Step 5: Audit your gems

A blocked dependency can derail the whole project. Before each jump, check that your gems support the target version:

bundle outdated

Read the changelogs for anything major. Replace abandoned gems early — discovering a dead gem halfway through is the classic mid-upgrade trap.

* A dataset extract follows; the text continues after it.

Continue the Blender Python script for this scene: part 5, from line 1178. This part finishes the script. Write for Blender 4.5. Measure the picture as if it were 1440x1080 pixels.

Step 6: Fix deprecations and validate

Run the suite again, fix what broke, and watch the logs for deprecation warnings — those are next version’s removals. Repeat steps 3–6 for each version until you reach 8.0, deploying after each successful jump.

Five traps to avoid
  1. Jumping multiple majors at once — the fastest way to a mess.
  2. Upgrading with weak tests — you’ll ship regressions blind.
  3. Skipping the dependency audit — a dead gem can block you for days.
  4. Flipping all new defaults immediately — raise load_defaults only once stable.
  5. Treating it as pure tech debt — frame it as the business investment it is, and protect dedicated time for it.
Wrapping up

A Rails upgrade isn’t a heroic rewrite — it’s a disciplined loop: bump one version, run app:update, audit gems, fix deprecations, get green, deploy, repeat. Do that, and you’ll land on Rails 8 with its Solid Queue, Solid Cache, and Kamal goodies, on a codebase that’s secure, fast, and a pleasure to hire for.